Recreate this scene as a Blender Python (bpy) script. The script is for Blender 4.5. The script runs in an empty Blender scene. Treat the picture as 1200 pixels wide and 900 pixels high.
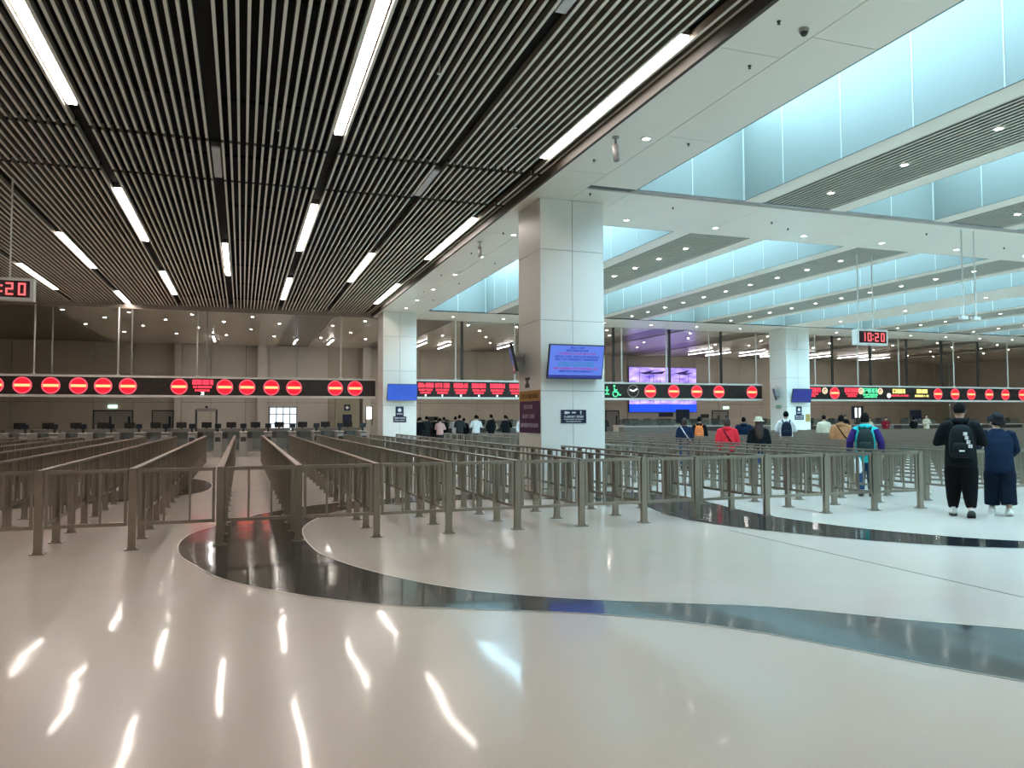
import bpy, bmesh, math, random
from mathutils import Vector, Matrix
random.seed(7)
sc = bpy.context.scene
COL = sc.collection
PI = math.pi

# ------------------------------------------------------------------ camera
CAM_H, F_PX = 1.52, 910.0
YAW = math.atan(316 / F_PX); PITCH = math.atan(40.2 / F_PX); ROLL = math.atan(0.003)
cd = bpy.data.cameras.new('camera'); cam = bpy.data.objects.new('camera', cd); COL.objects.link(cam)
cd.sensor_width = 36; cd.lens = 36 * F_PX / 1200; cd.clip_end = 300; cd.clip_start = 0.05
fw = Vector((math.sin(YAW) * math.cos(PITCH), math.cos(YAW) * math.cos(PITCH), math.sin(PITCH)))
rt = Vector((math.cos(YAW), -math.sin(YAW), 0)); up = rt.cross(fw)
rt2 = rt * math.cos(ROLL) - up * math.sin(ROLL); up2 = up * math.cos(ROLL) + rt * math.sin(ROLL)
mw = Matrix((rt2, up2, -fw)).transposed().to_4x4(); mw.translation = (0, 0, CAM_H)
cam.matrix_world = mw
sc.camera = cam

# ------------------------------------------------------------------ world, daylight through the roof lights, exposure
SKY_COL, SKY_STR = (0.47, 0.81, 1.0, 1), 11.0
w = bpy.data.worlds.new('sky'); sc.world = w; w.use_nodes = True
bg = w.node_tree.nodes['Background']; bg.inputs[0].default_value = SKY_COL; bg.inputs[1].default_value = SKY_STR
LINEAR_STR, DOWN_STR = 22.0, 20.0
sc.view_settings.view_transform = 'Standard'; sc.view_settings.look = 'None'
sc.view_settings.exposure = 0.34; sc.view_settings.gamma = 1.0; sc.view_settings.use_curve_mapping = False
sc.cycles.use_denoising = True
sc.cycles.max_bounces = 7; sc.cycles.diffuse_bounces = 4; sc.cycles.glossy_bounces = 4
sc.cycles.sample_clamp_indirect = 6.0
sc.cycles.caustics_reflective = False; sc.cycles.caustics_refractive = False

SOFFIT, WELL_TOP = 6.3, 8.35
SLAT_Z = 6.48
# roof-light wells in plan
WELLX = [7.76 + 5.45 * k for k in range(4)] + [29.2 + 5.45 * k for k in range(4)]
WELLW = 2.68
BAYS = [(-1.0, 14.35), (17.3, 33.6)]
for y0, y1 in BAYS:                                     # sky portals at the mouth of each roof light
    for x in WELLX:
        ld = bpy.data.lights.new('roof_light_portal', 'AREA'); ld.shape = 'RECTANGLE'
        ld.size = WELLW; ld.size_y = y1 - y0; ld.cycles.is_portal = True
        lo = bpy.data.objects.new('roof_light_portal', ld); COL.objects.link(lo)
        lo.location = (x + WELLW / 2, (y0 + y1) / 2, WELL_TOP)

# ------------------------------------------------------------------ materials
MATS = {}
def mat(name, col, rough=0.5, metal=0.0, var=0.06, scale=6.0, emit=0.0, bump=0.0, bscale=40.0, spec=0.5, alpha=None, coat=0.0, trans=0.0, stretch=None):
    if name in MATS: return MATS[name]
    m = bpy.data.materials.new(name); m.use_nodes = True
    nt = m.node_tree; b = nt.nodes['Principled BSDF']
    c = (*col, 1)
    tc = nt.nodes.new('ShaderNodeTexCoord'); src = tc.outputs['Object']
    if stretch:
        mp = nt.nodes.new('ShaderNodeMapping'); mp.inputs['Scale'].default_value = stretch
        nt.links.new(src, mp.inputs[0]); src = mp.outputs[0]
    if var > 0 and not emit:
        n = nt.nodes.new('ShaderNodeTexNoise'); n.inputs['Scale'].default_value = scale; n.inputs['Detail'].default_value = 4
        nt.links.new(src, n.inputs['Vector'])
        r = nt.nodes.new('ShaderNodeValToRGB')
        r.color_ramp.elements[0].position = 0.3; r.color_ramp.elements[1].position = 0.7
        r.color_ramp.elements[0].color = (*[max(0, k * (1 - var)) for k in col], 1)
        r.color_ramp.elements[1].color = (*[min(1, k * (1 + var)) for k in col], 1)
        nt.links.new(n.outputs['Fac'], r.inputs[0]); nt.links.new(r.outputs[0], b.inputs['Base Color'])
    else:
        b.inputs['Base Color'].default_value = c
    if emit: b.inputs['Base Color'].default_value = (0.01, 0.01, 0.01, 1)
    b.inputs['Roughness'].default_value = rough; b.inputs['Metallic'].default_value = metal
    b.inputs['Specular IOR Level'].default_value = spec
    if coat: b.inputs['Coat Weight'].default_value = coat; b.inputs['Coat Roughness'].default_value = 0.08
    if trans: b.inputs['Transmission Weight'].default_value = trans
    if emit:
        b.inputs['Emission Color'].default_value = c; b.inputs['Emission Strength'].default_value = emit
    if bump:
        n2 = nt.nodes.new('ShaderNodeTexNoise'); n2.inputs['Scale'].default_value = bscale; n2.inputs['Detail'].default_value = 3
        nt.links.new(src, n2.inputs['Vector'])
        bp = nt.nodes.new('ShaderNodeBump'); bp.inputs['Strength'].default_value = bump; bp.inputs['Distance'].default_value = 0.02
        nt.links.new(n2.outputs['Fac'], bp.inputs['Height']); nt.links.new(bp.outputs[0], b.inputs['Normal'])
    MATS[name] = m
    return m

def terrazzo(name, col, speck, rough, coat):
    """polished terrazzo: fine chips in the colour, slow undulation of the polish in the normal"""
    m = bpy.data.materials.new(name); m.use_nodes = True; nt = m.node_tree; b = nt.nodes['Principled BSDF']
    tc = nt.nodes.new('ShaderNodeTexCoord')
    v = nt.nodes.new('ShaderNodeTexVoronoi'); v.inputs['Scale'].default_value = 90
    nt.links.new(tc.outputs['Object'], v.inputs['Vector'])
    r = nt.nodes.new('ShaderNodeValToRGB'); r.color_ramp.elements[0].color = (*speck, 1); r.color_ramp.elements[1].color = (*col, 1)
    r.color_ramp.elements[0].position = 0.05; r.color_ramp.elements[1].position = 0.25
    nt.links.new(v.outputs['Distance'], r.inputs[0])
    n = nt.nodes.new('ShaderNodeTexNoise'); n.inputs['Scale'].default_value = 0.5; n.inputs['Detail'].default_value = 3
    nt.links.new(tc.outputs['Object'], n.inputs['Vector'])
    mx = nt.nodes.new('ShaderNodeMix'); mx.data_type = 'RGBA'; mx.blend_type = 'MULTIPLY'; mx.inputs[0].default_value = 0.12
    nt.links.new(r.outputs[0], mx.inputs[6]); nt.links.new(n.outputs['Color'], mx.inputs[7]); nt.links.new(mx.outputs[2], b.inputs['Base Color'])
    b.inputs['Roughness'].default_value = rough; b.inputs['IOR'].default_value = 1.56
    b.inputs['Coat Weight'].default_value = coat; b.inputs['Coat Roughness'].default_value = 0.06; b.inputs['Specular IOR Level'].default_value = 0.35
    n2 = nt.nodes.new('ShaderNodeTexNoise'); n2.inputs['Scale'].default_value = 0.9; n2.inputs['Detail'].default_value = 1.5
    nt.links.new(tc.outputs['Object'], n2.inputs['Vector'])
    bp = nt.nodes.new('ShaderNodeBump'); bp.inputs['Strength'].default_value = 0.16; bp.inputs['Distance'].default_value = 0.05
    nt.links.new(n2.outputs['Fac'], bp.inputs['Height'])
    nt.links.new(bp.outputs[0], b.inputs['Normal']); nt.links.new(bp.outputs[0], b.inputs['Coat Normal'])
    MATS[name] = m
    return m

FLOOR = terrazzo('cream_terrazzo', (0.70, 0.615, 0.54), (0.56, 0.49, 0.43), 0.24, 0.30)
DARKFLOOR = terrazzo('black_terrazzo', (0.022, 0.024, 0.026), (0.07, 0.07, 0.07), 0.12, 0.40)
BRASS = mat('inlay_strip_metal', (0.75, 0.72, 0.66), 0.3, 0.6)
WHITE = mat('white_ceiling_panel', (0.84, 0.775, 0.68), 0.32, var=0.02, scale=1.5)
GLOSSC = mat('glossy_ceiling_panel', (0.60, 0.55, 0.46), 0.24, 0.0, var=0.03, scale=1.2)
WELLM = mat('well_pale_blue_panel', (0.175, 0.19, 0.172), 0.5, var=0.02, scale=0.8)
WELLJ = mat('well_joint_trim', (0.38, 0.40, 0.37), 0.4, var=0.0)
BLACK = mat('black_void_paint', (0.012, 0.012, 0.012), 0.9, var=0.1)
SLAT = mat('slat_champagne_aluminium', (0.86, 0.82, 0.72), 0.5, 0.0, var=0.04, scale=3)
SLATB = mat('slat_dark_side', (0.24, 0.22, 0.175), 0.55, var=0.05)  # slat sides given a darker tone than the bottom edge
FASCIA = mat('bronze_fascia', (0.04, 0.031, 0.022), 0.6, 0.0, var=0.05)
COLW = mat('column_white_panel', (0.78, 0.77, 0.72), 0.34, var=0.02, scale=1.0)
JOINT = mat('dark_joint', (0.10, 0.10, 0.10), 0.7, var=0.05)
STEEL = mat('bronze_brushed_steel', (0.36, 0.315, 0.26), 0.3, 0.85, var=0.08, scale=8, stretch=(20, 20, 1))
LIGHTM = mat('lit_diffuser', (1.0, 0.90, 0.83), 0.5, emit=LINEAR_STR, var=0)
DOWNM = mat('lit_downlight_lens', (1.0, 0.95, 0.86), 0.5, emit=DOWN_STR, var=0)
UNLIT = mat('unlit_diffuser', (0.62, 0.60, 0.60), 0.5, var=0.03)
LHOUSE = mat('light_housing', (0.18, 0.16, 0.15), 0.5, 0.3)
WALLB = mat('beige_wall_panel', (0.47, 0.42, 0.345), 0.45, var=0.05, scale=1.2)
WALLL = mat('pale_wall_panel', (0.58, 0.54, 0.49), 0.45, var=0.04, scale=1.2)
TRIMW = mat('pale_metal_trim', (0.72, 0.69, 0.64), 0.35, 0.3)
BANDM = mat('sign_band_black', (0.028, 0.020, 0.018), 0.25, var=0.2)
RED = mat('red_led', (0.86, 0.001, 0.022), 0.5, emit=1.0, var=0)
REDRIM = mat('red_led_rim', (1.0, 0.10, 0.15), 0.5, emit=1.0, var=0)
AMBER = mat('amber_led', (1.0, 0.60, 0.24), 0.5, emit=1.1, var=0)
REDT = mat('red_led_text', (1.0, 0.045, 0.085), 0.5, emit=1.25, var=0)
GREENL = mat('green_led', (0.10, 0.95, 0.40), 0.5, emit=1.1, var=0)
WHITEL = mat('white_led', (0.95, 1.0, 0.95), 0.5, emit=1.4, var=0)
YELLOWL = mat('yellow_led', (1.0, 0.85, 0.22), 0.5, emit=1.3, var=0)
ROD = mat('white_hanger_rod', (0.80, 0.78, 0.74), 0.4, var=0.02)
DARKROD = mat('dark_pole', (0.05, 0.045, 0.04), 0.4, 0.4)
NAVY = mat('navy_sign_face', (0.012, 0.016, 0.05), 0.35)
WPRINT = mat('white_print', (0.80, 0.80, 0.80), 0.6, var=0)
PURPLE = mat('purple_sign_face', (0.052, 0.008, 0.065), 0.35)
OCHRE = mat('ochre_sign_face', (0.42, 0.22, 0.035), 0.4)
BLACKP = mat('black_plastic', (0.02, 0.02, 0.02), 0.4)
GREYP = mat('grey_plastic', (0.28, 0.27, 0.26), 0.45)
WHITEP = mat('white_plastic', (0.78, 0.77, 0.74), 0.4, var=0.02)
SCREENB = mat('blue_screen', (0.09, 0.17, 0.66), 0.3, emit=0.95, var=0)
SCREEND = mat('deep_blue_screen', (0.018, 0.028, 0.26), 0.3, emit=0.8, var=0)
TXTB = mat('screen_text_navy', (0.01, 0.035, 0.36), 0.3, emit=0.8, var=0)
TXTR = mat('screen_text_red', (0.32, 0.03, 0.30), 0.3, emit=0.8, var=0)
TXTG = mat('screen_text_green', (0.02, 0.22, 0.42), 0.3, emit=0.8, var=0)
DIMSCR = mat('dim_screen', (0.02, 0.025, 0.035), 0.15)
DIGIT = mat('clock_red_digit', (1.0, 0.10, 0.11), 0.5, emit=1.7, var=0)
CLOCKF = mat('clock_black_face', (0.035, 0.006, 0.008), 0.2)
GLASS = mat('gate_glass', (0.55, 0.62, 0.60), 0.05, var=0, trans=0.85)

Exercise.
Leave out any pictures, please, and quote only the lines from the top of the data through the line that contains "sc.camera = cam".

Answer to the task.
Recreate this scene as a Blender Python (bpy) script. The script is for Blender 4.5. The script runs in an empty Blender scene. Treat the picture as 1200 pixels wide and 900 pixels high.
import bpy, bmesh, math, random
from mathutils import Vector, Matrix
random.seed(7)
sc = bpy.context.scene
COL = sc.collection
PI = math.pi

# ------------------------------------------------------------------ camera
CAM_H, F_PX = 1.52, 910.0
YAW = math.atan(316 / F_PX); PITCH = math.atan(40.2 / F_PX); ROLL = math.atan(0.003)
cd = bpy.data.cameras.new('camera'); cam = bpy.data.objects.new('camera', cd); COL.objects.link(cam)
cd.sensor_width = 36; cd.lens = 36 * F_PX / 1200; cd.clip_end = 300; cd.clip_start = 0.05
fw = Vector((math.sin(YAW) * math.cos(PITCH), math.cos(YAW) * math.cos(PITCH), math.sin(PITCH)))
rt = Vector((math.cos(YAW), -math.sin(YAW), 0)); up = rt.cross(fw)
rt2 = rt * math.cos(ROLL) - up * math.sin(ROLL); up2 = up * math.cos(ROLL) + rt * math.sin(ROLL)
mw = Matrix((rt2, up2, -fw)).transposed().to_4x4(); mw.translation = (0, 0, CAM_H)
cam.matrix_world = mw
sc.camera = cam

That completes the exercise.